Sounds like Google stopped caring.

But... Why on earth do the people filing an administrative subpoena not have to notify the interested parties too? Why is it Google's responsibility? If they didn't tell you, would you ever find out?

2 comments

> But... Why on earth do the people filing an administrative subpoena not have to notify the interested parties too?

Generally they do - with some notable exceptions being if you're a non-citizen and you're no longer in the US, and it's either a criminal investigation or related to intelligence or national security.

Which is the case here:

> In September 2024, Amandla Thomas-Johnson was a Ph.D. candidate studying in the U.S. on a student visa when he briefly attended a pro-Palestinian protest.

> Weeks later, in Geneva, Switzerland

It is obviously not criminal, but I guess that you don't need much to qualify something as related to intelligence and national security, attending a pro-Palestinian protest may be enough.

What do you mean? Eventually notifying him seems like the one thing Google did right here.
On a scale of 1-10, Yeah, I'd give them a 1-2 for notifying him after the fact.

The problem is they tell user that they'll inform you right away and give them a chance to challenge the subpoena.

A quick search shows that they've done in the past and people have been able to get the subpoena's withdrawn.

https://thefulcrum.us/rule-of-law/us-administrative-subpoena...

Google's lawyer responded by claiming they do follow that policy normally except when their lawyers nearly miss the "artificial deadline set by the government" and sometimes send it out same day.

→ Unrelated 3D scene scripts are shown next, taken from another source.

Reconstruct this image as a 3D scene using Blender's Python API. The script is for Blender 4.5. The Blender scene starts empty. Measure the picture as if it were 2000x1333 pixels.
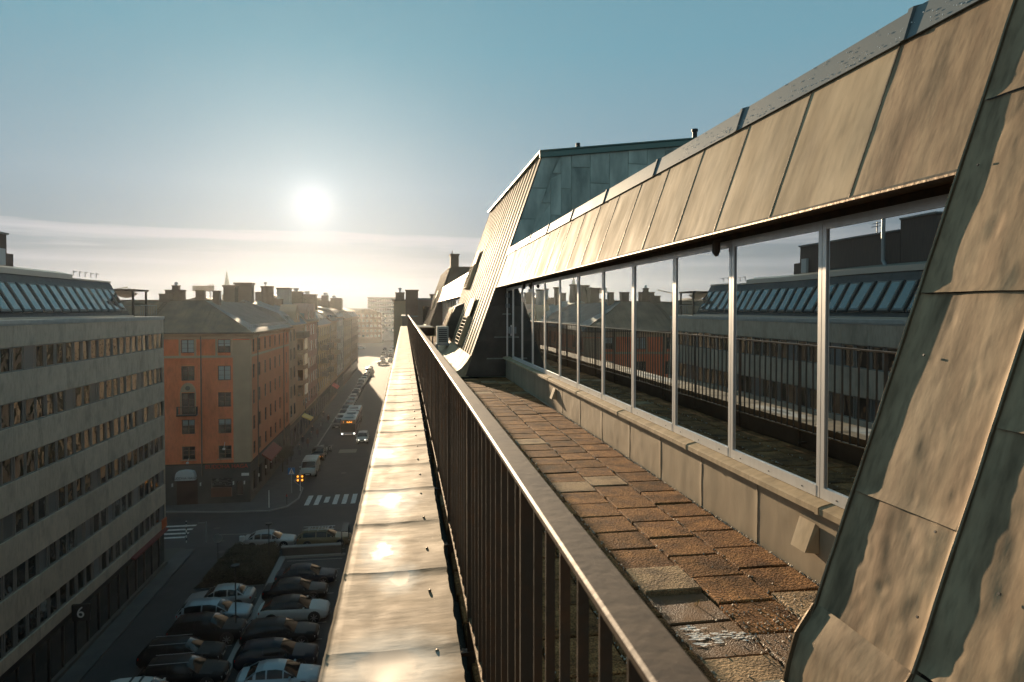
import bpy, bmesh, math, random
from math import radians as R, sin, cos, pi
from mathutils import Vector, Matrix, noise
random.seed(7)
sc = bpy.context.scene
COL = sc.collection

# ------------------------------------------------------------------ camera, sky, sun
cam_d = bpy.data.cameras.new('camera')
cam = bpy.data.objects.new('camera', cam_d); COL.objects.link(cam)
EYE = 21.5
cam.location = (0, 0, EYE)
cam.rotation_euler = (R(90 - 1.3), 0, R(-8.9485))
cam_d.sensor_width = 36; cam_d.lens = 24.0
cam_d.shift_y = -0.01512
cam_d.clip_start = 0.05; cam_d.clip_end = 20000
cam_d.dof.use_dof = True; cam_d.dof.focus_distance = 7.0; cam_d.dof.aperture_fstop = 8.0
sc.camera = cam

SUN_AZ = R(-7.3)      # measured from +Y towards +X
SUN_EL = R(8.4)
SUN_DIR = Vector((sin(SUN_AZ) * cos(SUN_EL), cos(SUN_AZ) * cos(SUN_EL), sin(SUN_EL)))
CL = 1.42     # brightness of the cloud sheets
w = bpy.data.worlds.new("World"); sc.world = w; w.use_nodes = True
nt = w.node_tree; nt.nodes.clear()
def wn(t, **k):
    n = nt.nodes.new(t)
    for a, b in k.items(): setattr(n, a, b)
    return n
sky = wn('ShaderNodeTexSky', sky_type='NISHITA', sun_disc=False)
sky.sun_elevation = SUN_EL; sky.sun_rotation = SUN_AZ
sky.altitude = 30; sky.air_density = 1.0; sky.dust_density = 0.5; sky.ozone_density = 1.4
bg = wn('ShaderNodeBackground'); bg.inputs['Strength'].default_value = 0.15
out = wn('ShaderNodeOutputWorld')
tc = wn('ShaderNodeTexCoord'); sep = wn('ShaderNodeSeparateXYZ')
nt.links.new(tc.outputs['Generated'], sep.inputs[0])
# the physical sky, softened (gamma) and tinted a little cyan away from the horizon
L_ = nt.links.new
gm = wn('ShaderNodeGamma'); gm.inputs['Gamma'].default_value = 0.20; L_(sky.outputs[0], gm.inputs['Color'])
hs = wn('ShaderNodeHueSaturation'); hs.inputs['Saturation'].default_value = 0.42; L_(gm.outputs[0], hs.inputs['Color'])
tr = wn('ShaderNodeValToRGB'); e = tr.color_ramp.elements
e[0].position = 0.0; e[0].color = (.36, .40, .46, 1); e[1].position = 0.62; e[1].color = (.34, .69, .83, 1)
for p_, c_ in ((.07, (.47, .54, .61, 1)), (.17, (.58, .75, .86, 1)), (.35, (.39, .75, .90, 1))):
    x_ = tr.color_ramp.elements.new(p_); x_.color = c_
L_(sep.outputs[2], tr.inputs[0])
tint = wn('ShaderNodeMixRGB', blend_type='MULTIPLY'); tint.inputs[0].default_value = 1.0
L_(hs.outputs[0], tint.inputs[1]); L_(tr.outputs[0], tint.inputs[2])
# thin sheets of cloud low over the horizon: one long feathered streak above a pale mauve bank
mp = wn('ShaderNodeMapping'); mp.inputs['Scale'].default_value = (2.0, 2.0, 30.0); L_(tc.outputs['Generated'], mp.inputs[0])
nz = wn('ShaderNodeTexNoise'); nz.inputs['Scale'].default_value = 1.6; nz.inputs['Detail'].default_value = 8; nz.inputs['Roughness'].default_value = 0.6
L_(mp.outputs[0], nz.inputs['Vector'])
wz = wn('ShaderNodeMath', operation='MULTIPLY_ADD'); L_(nz.outputs[0], wz.inputs[0]); wz.inputs[1].default_value = 0.045; L_(sep.outputs[2], wz.inputs[2])   # z + .045 n
def ramp(stops):
    r = wn('ShaderNodeValToRGB'); el = r.color_ramp.elements
    el[0].position, el[0].color = stops[0][0], (stops[0][1],) * 3 + (1,)
    el[1].position, el[1].color = stops[-1][0], (stops[-1][1],) * 3 + (1,)
    for p_, c_ in stops[1:-1]: q_ = el.new(p_); q_.color = (c_,) * 3 + (1,)
    L_(wz.outputs[0], r.inputs[0]); return r
bank = ramp([(.0, .7), (.085, .75), (.098, .55), (.103, .1), (.109, .15), (.115, 1), (.128, .95), (.133, .02), (.16, 0)])
n2_ = wn('ShaderNodeTexNoise'); n2_.inputs['Scale'].default_value = 1.1; n2_.inputs['Detail'].default_value = 4
mp2 = wn('ShaderNodeMapping'); mp2.inputs['Scale'].default_value = (2.0, 2.0, 60.0); L_(tc.outputs['Generated'], mp2.inputs[0]); L_(mp2.outputs[0], n2_.inputs['Vector'])
mr_ = wn('ShaderNodeMapRange'); mr_.inputs['From Min'].default_value = .3; mr_.inputs['From Max'].default_value = .62; mr_.inputs['To Min'].default_value = .35; L_(n2_.outputs[0], mr_.inputs['Value'])
mul2 = wn('ShaderNodeMath', operation='MULTIPLY'); L_(bank.outputs[0], mul2.inputs[0]); L_(mr_.outputs[0], mul2.inputs[1])
mixc = wn('ShaderNodeMixRGB'); L_(mul2.outputs[0], mixc.inputs[0])
L_(tint.outputs[0], mixc.inputs[1]); mixc.inputs[2].default_value = (CL * .97, CL * 1.0, CL * 1.04, 1)
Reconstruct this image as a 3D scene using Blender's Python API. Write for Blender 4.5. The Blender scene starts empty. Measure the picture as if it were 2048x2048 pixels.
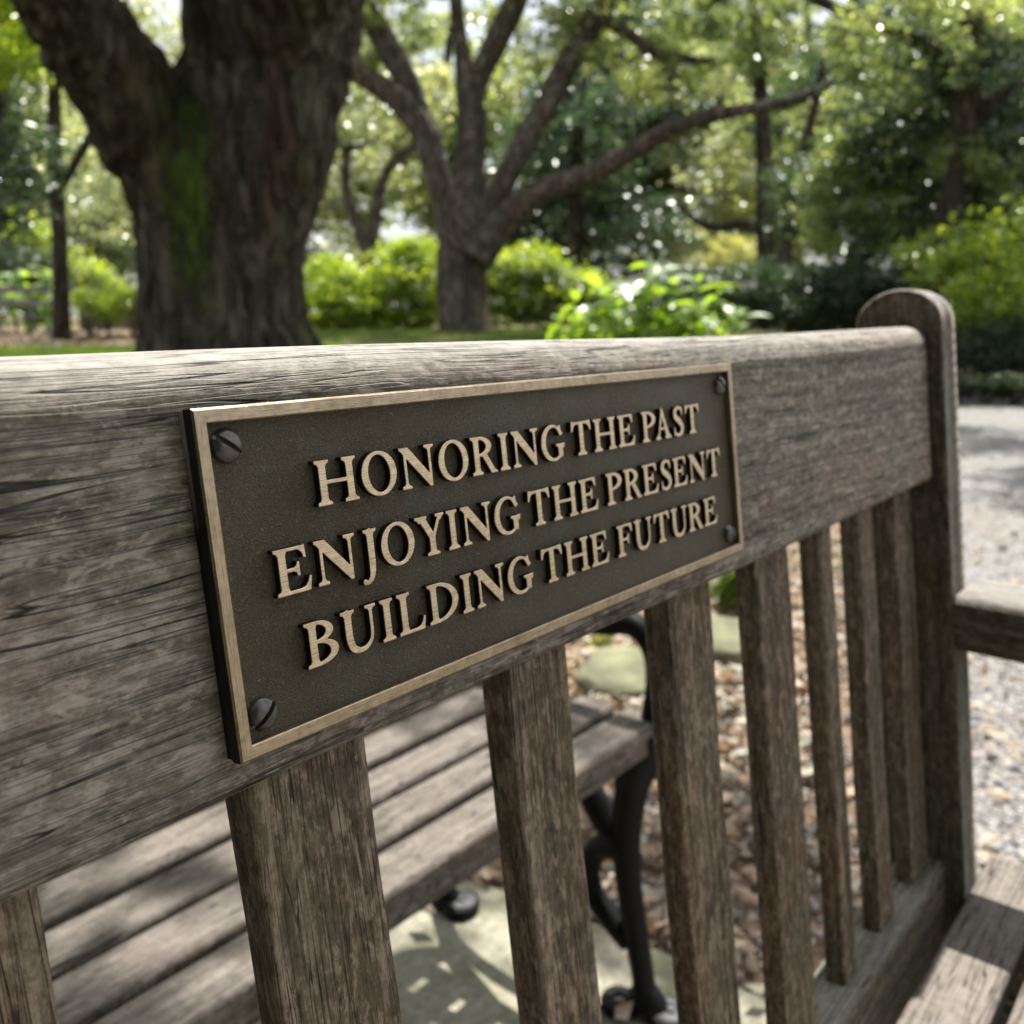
import bpy, bmesh, math, random
import numpy as np
from mathutils import Vector, Matrix, Quaternion
from mathutils import noise as mnoise

rng = np.random.default_rng(7)
random.seed(7)
SC = bpy.context.scene
COL = SC.collection

# ------------------------------------------------------------------ camera
CAM = Vector((-0.10609, -0.17092, 0.81897))
RW = Matrix(((0.63277, 0.16001, -0.75763), (-0.77434, 0.13194, -0.61886), (0.00094, 0.97826, 0.20739)))
F = 1869.96                                   # focal length in pixels of the 2048 px photograph
cd = bpy.data.cameras.new('camera')
cd.sensor_width = 36; cd.lens = 32.87
cd.clip_start = 0.01; cd.clip_end = 500
cd.dof.use_dof = True; cd.dof.focus_distance = 0.222; cd.dof.aperture_fstop = 17.0
cam = bpy.data.objects.new('camera', cd); COL.objects.link(cam)
cam.matrix_world = Matrix.Translation(CAM) @ RW.to_4x4()
SC.camera = cam

# ------------------------------------------------------------------ light
SUN = Vector((0.31, 0.145, 1.0)).normalized()
W = bpy.data.worlds.new('World'); SC.world = W; W.use_nodes = True
wn = W.node_tree; wn.nodes.clear()
sky = wn.nodes.new('ShaderNodeTexSky'); sky.sky_type = 'NISHITA'; sky.sun_disc = False
sky.sun_elevation = math.asin(SUN.z); sky.sun_rotation = math.atan2(SUN.x, SUN.y)
sky.air_density = 0.8; sky.dust_density = 4.0; sky.ozone_density = 0.6
bg = wn.nodes.new('ShaderNodeBackground'); bg.inputs['Strength'].default_value = 0.12
wo = wn.nodes.new('ShaderNodeOutputWorld')
# thin bright cloud veil over the blue, broken by a soft noise
wtc = wn.nodes.new('ShaderNodeTexCoord'); wno = wn.nodes.new('ShaderNodeTexNoise'); wno.inputs['Scale'].default_value = 2.2; wno.inputs['Detail'].default_value = 5
wmr = wn.nodes.new('ShaderNodeMapRange'); wmr.inputs[1].default_value = 0.3; wmr.inputs[2].default_value = 0.7; wmr.inputs[3].default_value = 0.45; wmr.inputs[4].default_value = 0.85
wmx = wn.nodes.new('ShaderNodeMix'); wmx.data_type = 'RGBA'; wmx.inputs[7].default_value = (4.6, 4.6, 4.7, 1)
wn.links.new(wtc.outputs['Generated'], wno.inputs['Vector']); wn.links.new(wno.outputs[0], wmr.inputs[0]); wn.links.new(wmr.outputs[0], wmx.inputs[0])
wn.links.new(sky.outputs[0], wmx.inputs[6]); wn.links.new(wmx.outputs[2], bg.inputs[0]); wn.links.new(bg.outputs[0], wo.inputs[0])
sl = bpy.data.lights.new('sun', 'SUN'); sl.energy = 4.6; sl.angle = math.radians(0.5); sl.color = (1.0, 0.95, 0.86)
so = bpy.data.objects.new('sun', sl); COL.objects.link(so)
so.rotation_euler = SUN.to_track_quat('Z', 'Y').to_euler()
SC.view_settings.view_transform = 'Standard'; SC.view_settings.look = 'None'
SC.view_settings.exposure = 1.25; SC.view_settings.gamma = 1.0
SC.view_settings.use_curve_mapping = False
SC.render.engine = 'CYCLES'
SC.cycles.use_denoising = True
SC.cycles.max_bounces = 6; SC.cycles.diffuse_bounces = 3; SC.cycles.glossy_bounces = 2
SC.cycles.transmission_bounces = 3; SC.cycles.transparent_max_bounces = 4
SC.cycles.sample_clamp_indirect = 4.0

# ------------------------------------------------------------------ helpers
def ray(x, y):
    d = RW @ Vector(((x - 1024) / F, -(y - 1024) / F, -1.0))
    return d
def at(x, y, D):
    """world point seen at photograph pixel x, y at horizontal distance D"""
    d = ray(x, y); s = D / math.hypot(d.x, d.y); return CAM + d * s

def link(o, parent=None):
    COL.objects.link(o)
    if parent is not None: o.parent = parent
    return o
def tag(o, label=None, cat=None, group=None, kind=None):
    if label: o['label'] = label
    if cat: o['category'] = cat
    if group: o['group'] = group
    if kind: o['kind'] = kind
    return o
def empty(name, loc, label, cat, group=None, rz=0):
    o = bpy.data.objects.new(name, None); o.empty_display_size = 0.05
    link(o); o.location = loc; o.rotation_euler = (0, 0, rz)
    return tag(o, label, cat, group)
def mesh_np(name, V, Fc, mats, smooth=True, fm=None):
    """V (n,3); Fc list of faces or an (m,k) array"""
    me = bpy.data.meshes.new(name)
    if isinstance(Fc, np.ndarray):
        m, k = Fc.shape
        me.vertices.add(len(V)); me.vertices.foreach_set('co', np.asarray(V, np.float32).ravel())
        me.loops.add(m * k); me.loops.foreach_set('vertex_index', Fc.astype(np.int32).ravel())
        me.polygons.add(m); me.polygons.foreach_set('loop_start', np.arange(0, m * k, k, dtype=np.int32))
        me.polygons.foreach_set('loop_total', np.full(m, k, np.int32))
        if smooth: me.polygons.foreach_set('use_smooth', np.ones(m, bool))
        if fm is not None: me.polygons.foreach_set('material_index', np.asarray(fm, np.int32))
        me.update(calc_edges=True)
    else:
        me.from_pydata([tuple(v) for v in V], [], Fc)
        for p in me.polygons: p.use_smooth = smooth
        if fm is not None:
            for p, i in zip(me.polygons, fm): p.material_index = i
        me.update()
    me.validate()
    for mt in (mats if isinstance(mats, (list, tuple)) else [mats]): me.materials.append(mt)
    return me
def obj(name, me, parent=None, loc=(0, 0, 0), rot=(0, 0, 0), **k):
    o = bpy.data.objects.new(name, me); link(o, parent); o.location = loc; o.rotation_euler = rot
    return tag(o, **k)
def copy_tree(o, parent=None):
    c = o.copy(); COL.objects.link(c); c.parent = parent
    for ch in list(o.children): copy_tree(ch, c)
    return c

# ------------------------------------------------------------------ node helper
class N:
    def __init__(s, name):
        s.m = bpy.data.materials.new(name); s.m.use_nodes = True; s.t = s.m.node_tree; s.t.nodes.clear()
        s.out = s.t.nodes.new('ShaderNodeOutputMaterial')
    def node(s, ty, **k):
        n = s.t.nodes.new(ty)
        for a, b in k.items(): setattr(n, a, b)
        return n
    def put(s, sock, v):
        if v is None: return
        if isinstance(v, bpy.types.NodeSocket): s.t.links.new(v, sock)
        elif isinstance(v, (tuple, list)):
            v = tuple(v)
            if len(v) == 3 and sock.type == 'RGBA': v = v + (1,)
            sock.default_value = v
        else: sock.default_value = v
    def math(s, op, a, b=None, c=None, clamp=False):
        n = s.node('ShaderNodeMath', operation=op, use_clamp=clamp)
        s.put(n.inputs[0], a); s.put(n.inputs[1], b)
        if c is not None: s.put(n.inputs[2], c)
        return n.outputs[0]
    def vmath(s, op, a, b=None):
        n = s.node('ShaderNodeVectorMath', operation=op); s.put(n.inputs[0], a); s.put(n.inputs[1], b)
        return n.outputs[0]
    def noise(s, vec, scale=1, detail=3, rough=0.55, dist=0):
        n = s.node('ShaderNodeTexNoise'); s.put(n.inputs['Vector'], vec); n.inputs['Scale'].default_value = scale
        n.inputs['Detail'].default_value = detail; n.inputs['Roughness'].default_value = rough
        n.inputs['Distortion'].default_value = dist
        return n.outputs[0]
    def voro(s, vec, scale, feature='F1', out=0):
        n = s.node('ShaderNodeTexVoronoi', feature=feature); s.put(n.inputs['Vector'], vec); n.inputs['Scale'].default_value = scale
        return n.outputs[out]
    def mapr(s, v, a, b, c=0.0, d=1.0):
        n = s.node('ShaderNodeMapRange'); s.put(n.inputs[0], v)
        for i, x in enumerate((a, b, c, d)): n.inputs[i + 1].default_value = x
        return n.outputs[0]
    def mix(s, f, a, b, blend='MIX'):
        n = s.node('ShaderNodeMix', data_type='RGBA', blend_type=blend)
        s.put(n.inputs[0], f); s.put(n.inputs[6], a); s.put(n.inputs[7], b)
        return n.outputs[2]
    def ramp(s, f, stops):
        n = s.node('ShaderNodeValToRGB'); s.put(n.inputs[0], f)
        e = n.color_ramp.elements
        while len(e) < len(stops): e.new(0.5)
        for x, (p, c) in zip(e, stops): x.position = p; x.color = tuple(c) + (1,)
        return n.outputs[0]
    def coord(s, which='Object', scale=None, jitter=None):
        v = s.node('ShaderNodeTexCoord').outputs[which]
        if jitter:
            r = s.node('ShaderNodeObjectInfo').outputs['Random']
            c = s.node('ShaderNodeCombineXYZ')
            for i in range(3): s.put(c.inputs[i], s.math('MULTIPLY', r, jitter * (1 + 0.37 * i)))
            v = s.vmath('ADD', v, c.outputs[0])
        if scale: v = s.vmath('MULTIPLY', v, tuple(scale))
        return v
    def bsdf(s, col, rough=0.7, metal=0.0, spec=0.5, bump=None, bs=0.3, bd=0.001, **k):
        b = s.node('ShaderNodeBsdfPrincipled'); s.put(b.inputs['Base Color'], col); s.put(b.inputs['Roughness'], rough)
        s.put(b.inputs['Metallic'], metal); s.put(b.inputs['Specular IOR Level'], spec)
        for a, v in k.items(): s.put(b.inputs[a], v)
        if bump is not None:
            n = s.node('ShaderNodeBump'); s.put(n.inputs['Height'], bump); n.inputs['Strength'].default_value = bs
            n.inputs['Distance'].default_value = bd; s.put(b.inputs['Normal'], n.outputs[0])
        s.t.links.new(b.outputs[0], s.out.inputs[0]); return b

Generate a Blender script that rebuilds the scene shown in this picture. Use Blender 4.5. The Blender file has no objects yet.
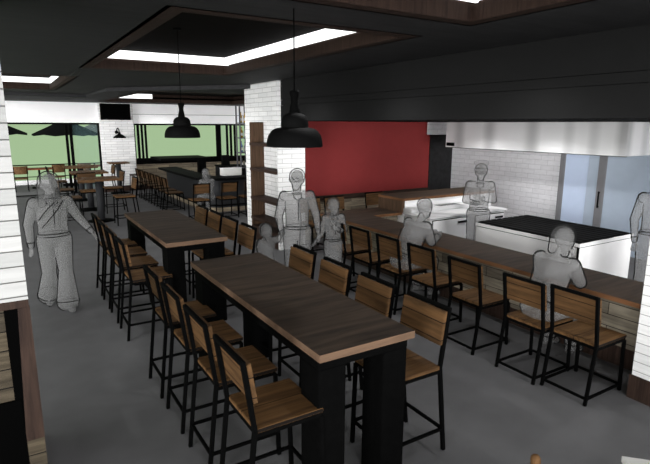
import bpy, bmesh, math, random
from mathutils import Vector, Matrix, Euler
random.seed(7)
PI = math.pi
S = bpy.context.scene
COL = S.collection

# ---------------------------------------------------------------- camera
F, YAW, PITCH, ROLL, EYE = 517.03, 0.551384, 0.205314, 0.004095, 2.4
cd = bpy.data.cameras.new('camera'); cam = bpy.data.objects.new('camera', cd); COL.objects.link(cam)
cd.sensor_width = 36; cd.lens = F / 650 * 36; cd.clip_start = .05; cd.clip_end = 200
cy, sy = math.cos(YAW), math.sin(YAW)
fw = Vector((sy*math.cos(PITCH), cy*math.cos(PITCH), -math.sin(PITCH)))
rt = Vector((cy, -sy, 0)); up = rt.cross(fw)
r2 = rt*math.cos(ROLL) + up*math.sin(ROLL); u2 = -rt*math.sin(ROLL) + up*math.cos(ROLL)
M3 = Matrix((r2, u2, -fw)).transposed()
cam.matrix_world = Matrix.Translation((0, 0, EYE)) @ M3.to_4x4()
S.camera = cam

# ---------------------------------------------------------------- sky: pale green towards the terrace, bright white added elsewhere to light the room
w = bpy.data.worlds.new('world'); S.world = w; w.use_nodes = True
nt = w.node_tree; nt.nodes.clear()
tc = nt.nodes.new('ShaderNodeTexCoord'); sp = nt.nodes.new('ShaderNodeSeparateXYZ')
rmp = nt.nodes.new('ShaderNodeValToRGB'); bg = nt.nodes.new('ShaderNodeBackground'); wo = nt.nodes.new('ShaderNodeOutputWorld')
nt.links.new(tc.outputs['Generated'], sp.inputs[0]); nt.links.new(sp.outputs['Y'], rmp.inputs[0])
rmp.color_ramp.elements[0].position = .35; rmp.color_ramp.elements[0].color = (1, 1, 1, 1)
rmp.color_ramp.elements[1].position = .6; rmp.color_ramp.elements[1].color = (.246, .346, .199, 1)
nt.links.new(rmp.outputs[0], bg.inputs[0]); bg.inputs[1].default_value = 1.5
nt.links.new(bg.outputs[0], wo.inputs[0])

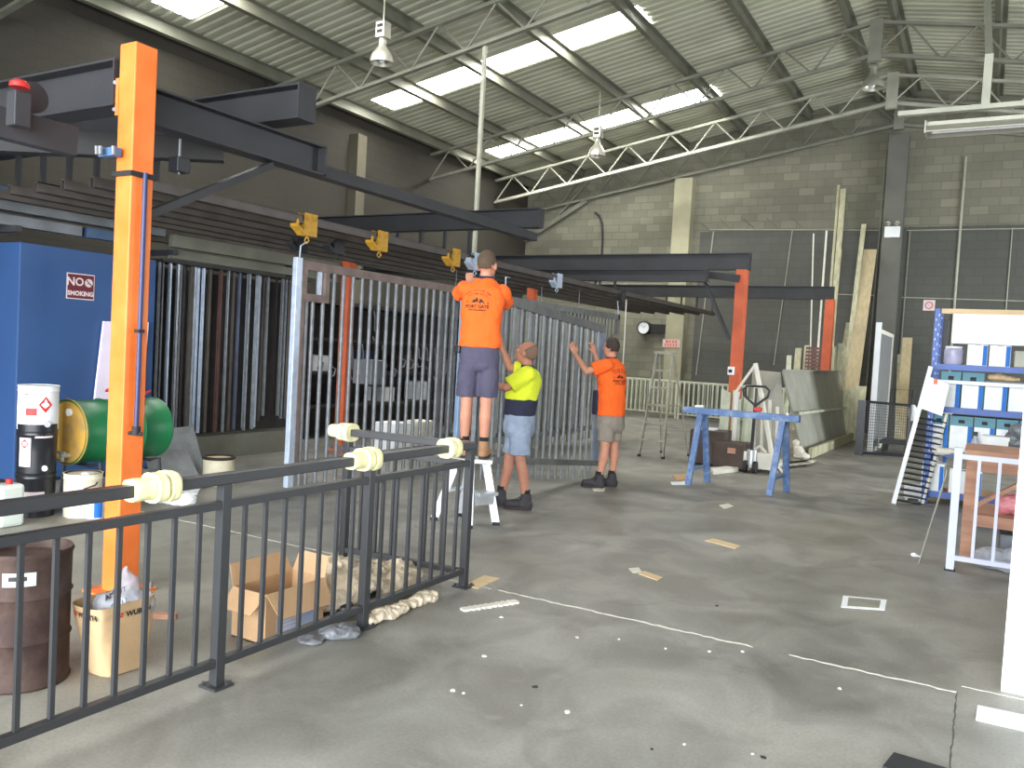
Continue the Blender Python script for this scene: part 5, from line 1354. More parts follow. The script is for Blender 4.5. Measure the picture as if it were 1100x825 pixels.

I'm curious if this was a common issue or Google's legal team was flooded with subpoenas during the first months of the administration during their deportation surge (they did around 100k removals around that time). Homeland sent the request to Google a month prior to when they released the data and notified him, so they had time to notify, but it clearly isn't an automated thing.

You give Google credit for holding someone's head above the icy lake after they pushed them into lake themselves at the request of the piranhas.